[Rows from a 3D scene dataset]
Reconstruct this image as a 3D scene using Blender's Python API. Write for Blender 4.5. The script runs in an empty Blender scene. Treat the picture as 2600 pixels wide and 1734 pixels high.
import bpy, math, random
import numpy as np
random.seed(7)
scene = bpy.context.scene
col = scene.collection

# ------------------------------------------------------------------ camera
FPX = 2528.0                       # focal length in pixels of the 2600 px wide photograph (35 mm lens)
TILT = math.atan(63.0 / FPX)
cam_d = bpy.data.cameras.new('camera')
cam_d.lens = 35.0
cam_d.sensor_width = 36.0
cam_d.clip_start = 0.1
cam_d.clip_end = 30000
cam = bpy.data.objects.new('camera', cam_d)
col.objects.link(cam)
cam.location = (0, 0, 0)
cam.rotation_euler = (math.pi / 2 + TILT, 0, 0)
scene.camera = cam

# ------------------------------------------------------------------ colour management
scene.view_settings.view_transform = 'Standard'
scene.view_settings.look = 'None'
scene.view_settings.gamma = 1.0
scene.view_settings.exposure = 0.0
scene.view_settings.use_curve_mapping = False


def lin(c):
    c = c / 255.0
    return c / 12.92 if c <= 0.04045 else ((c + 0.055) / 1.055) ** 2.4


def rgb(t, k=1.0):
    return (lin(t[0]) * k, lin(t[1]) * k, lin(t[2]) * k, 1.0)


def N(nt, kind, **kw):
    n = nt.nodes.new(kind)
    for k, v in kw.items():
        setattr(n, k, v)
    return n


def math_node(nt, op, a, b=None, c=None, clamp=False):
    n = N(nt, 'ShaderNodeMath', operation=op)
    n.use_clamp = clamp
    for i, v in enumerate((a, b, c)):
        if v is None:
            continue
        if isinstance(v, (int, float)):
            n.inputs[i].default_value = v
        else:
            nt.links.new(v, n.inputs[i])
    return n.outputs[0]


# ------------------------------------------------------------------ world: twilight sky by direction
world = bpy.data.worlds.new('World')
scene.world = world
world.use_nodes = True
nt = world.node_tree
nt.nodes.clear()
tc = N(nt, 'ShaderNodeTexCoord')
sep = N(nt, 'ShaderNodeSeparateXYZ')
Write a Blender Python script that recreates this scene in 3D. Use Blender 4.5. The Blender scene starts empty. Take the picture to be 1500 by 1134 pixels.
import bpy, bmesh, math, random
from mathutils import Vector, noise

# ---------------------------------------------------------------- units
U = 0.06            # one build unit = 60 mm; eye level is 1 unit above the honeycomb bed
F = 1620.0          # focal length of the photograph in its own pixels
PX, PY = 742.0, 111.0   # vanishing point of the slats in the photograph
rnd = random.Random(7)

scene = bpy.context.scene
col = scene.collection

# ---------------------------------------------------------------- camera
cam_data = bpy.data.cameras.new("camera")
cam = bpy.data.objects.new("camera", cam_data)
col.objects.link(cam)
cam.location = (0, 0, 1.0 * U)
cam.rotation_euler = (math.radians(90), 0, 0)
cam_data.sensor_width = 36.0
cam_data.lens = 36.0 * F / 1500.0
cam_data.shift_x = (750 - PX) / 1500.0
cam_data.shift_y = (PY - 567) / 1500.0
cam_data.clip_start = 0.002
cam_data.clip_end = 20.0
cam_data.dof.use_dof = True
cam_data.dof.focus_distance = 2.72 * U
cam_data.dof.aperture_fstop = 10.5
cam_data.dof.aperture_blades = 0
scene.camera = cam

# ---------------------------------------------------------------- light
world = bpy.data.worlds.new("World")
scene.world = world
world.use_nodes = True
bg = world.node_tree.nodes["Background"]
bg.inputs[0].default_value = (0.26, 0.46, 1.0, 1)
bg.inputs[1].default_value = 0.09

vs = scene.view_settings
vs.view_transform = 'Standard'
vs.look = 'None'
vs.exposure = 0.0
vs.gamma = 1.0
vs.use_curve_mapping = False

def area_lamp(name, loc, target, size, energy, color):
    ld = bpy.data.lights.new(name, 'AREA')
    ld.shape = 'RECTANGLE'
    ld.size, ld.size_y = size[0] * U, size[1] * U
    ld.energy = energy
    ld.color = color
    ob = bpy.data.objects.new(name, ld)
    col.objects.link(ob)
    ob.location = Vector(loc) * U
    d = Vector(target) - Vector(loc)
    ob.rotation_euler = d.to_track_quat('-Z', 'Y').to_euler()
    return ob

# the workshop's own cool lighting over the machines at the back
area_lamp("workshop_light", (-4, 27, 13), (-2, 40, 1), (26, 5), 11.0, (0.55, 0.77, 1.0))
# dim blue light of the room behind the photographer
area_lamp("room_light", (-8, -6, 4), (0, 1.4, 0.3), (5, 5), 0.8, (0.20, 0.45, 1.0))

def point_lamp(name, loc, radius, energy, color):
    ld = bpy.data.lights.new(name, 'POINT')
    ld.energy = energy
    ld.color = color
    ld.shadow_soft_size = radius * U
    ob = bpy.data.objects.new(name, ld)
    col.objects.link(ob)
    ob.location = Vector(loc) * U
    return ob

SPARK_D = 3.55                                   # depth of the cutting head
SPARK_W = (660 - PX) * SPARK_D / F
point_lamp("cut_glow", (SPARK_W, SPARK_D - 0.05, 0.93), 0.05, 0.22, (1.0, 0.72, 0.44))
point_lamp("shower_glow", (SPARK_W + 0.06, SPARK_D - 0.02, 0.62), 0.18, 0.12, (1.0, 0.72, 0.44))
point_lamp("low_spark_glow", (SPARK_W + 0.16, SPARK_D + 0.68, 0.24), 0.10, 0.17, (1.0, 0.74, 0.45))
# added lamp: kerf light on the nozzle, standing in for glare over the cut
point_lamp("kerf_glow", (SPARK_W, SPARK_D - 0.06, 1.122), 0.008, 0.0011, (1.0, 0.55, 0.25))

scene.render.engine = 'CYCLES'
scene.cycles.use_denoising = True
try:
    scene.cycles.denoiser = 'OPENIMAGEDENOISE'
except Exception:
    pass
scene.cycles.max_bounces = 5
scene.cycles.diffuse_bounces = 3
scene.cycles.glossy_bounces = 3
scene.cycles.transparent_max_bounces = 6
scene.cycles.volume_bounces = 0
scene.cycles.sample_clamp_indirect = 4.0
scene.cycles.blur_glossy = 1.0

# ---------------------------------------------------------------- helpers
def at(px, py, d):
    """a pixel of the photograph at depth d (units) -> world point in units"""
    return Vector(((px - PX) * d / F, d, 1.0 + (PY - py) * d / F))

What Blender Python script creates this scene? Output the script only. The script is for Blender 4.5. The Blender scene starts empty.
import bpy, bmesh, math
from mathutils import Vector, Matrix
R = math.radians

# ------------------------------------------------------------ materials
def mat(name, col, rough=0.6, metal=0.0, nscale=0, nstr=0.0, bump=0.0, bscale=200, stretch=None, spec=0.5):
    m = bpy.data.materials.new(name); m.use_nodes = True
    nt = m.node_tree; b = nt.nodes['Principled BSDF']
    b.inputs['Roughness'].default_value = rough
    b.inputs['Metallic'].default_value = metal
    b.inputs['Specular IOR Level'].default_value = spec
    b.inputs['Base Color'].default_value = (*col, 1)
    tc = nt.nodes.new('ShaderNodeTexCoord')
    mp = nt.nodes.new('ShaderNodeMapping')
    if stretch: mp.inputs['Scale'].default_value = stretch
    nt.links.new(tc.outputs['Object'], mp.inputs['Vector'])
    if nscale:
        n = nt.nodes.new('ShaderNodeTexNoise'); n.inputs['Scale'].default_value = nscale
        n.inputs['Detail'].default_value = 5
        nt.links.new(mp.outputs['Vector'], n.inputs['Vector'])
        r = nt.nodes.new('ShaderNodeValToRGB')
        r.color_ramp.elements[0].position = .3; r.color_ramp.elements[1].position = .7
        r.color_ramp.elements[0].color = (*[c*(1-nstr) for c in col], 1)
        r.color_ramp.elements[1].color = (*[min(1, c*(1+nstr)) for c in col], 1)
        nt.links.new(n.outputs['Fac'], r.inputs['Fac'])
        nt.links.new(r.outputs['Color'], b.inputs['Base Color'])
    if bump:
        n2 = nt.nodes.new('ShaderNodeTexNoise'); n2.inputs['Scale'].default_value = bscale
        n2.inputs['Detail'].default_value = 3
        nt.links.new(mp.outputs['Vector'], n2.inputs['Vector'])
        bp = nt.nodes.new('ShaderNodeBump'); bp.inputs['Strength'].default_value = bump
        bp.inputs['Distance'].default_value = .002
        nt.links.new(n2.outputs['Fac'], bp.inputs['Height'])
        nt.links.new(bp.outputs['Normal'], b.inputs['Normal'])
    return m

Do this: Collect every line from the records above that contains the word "Python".

Output below:
Reconstruct this image as a 3D scene using Blender's Python API. Write for Blender 4.5. The script runs in an empty Blender scene. Treat the picture as 2600 pixels wide and 1734 pixels high.
Write a Blender Python script that recreates this scene in 3D. Use Blender 4.5. The Blender scene starts empty. Take the picture to be 1500 by 1134 pixels.
What Blender Python script creates this scene? Output the script only. The script is for Blender 4.5. The Blender scene starts empty.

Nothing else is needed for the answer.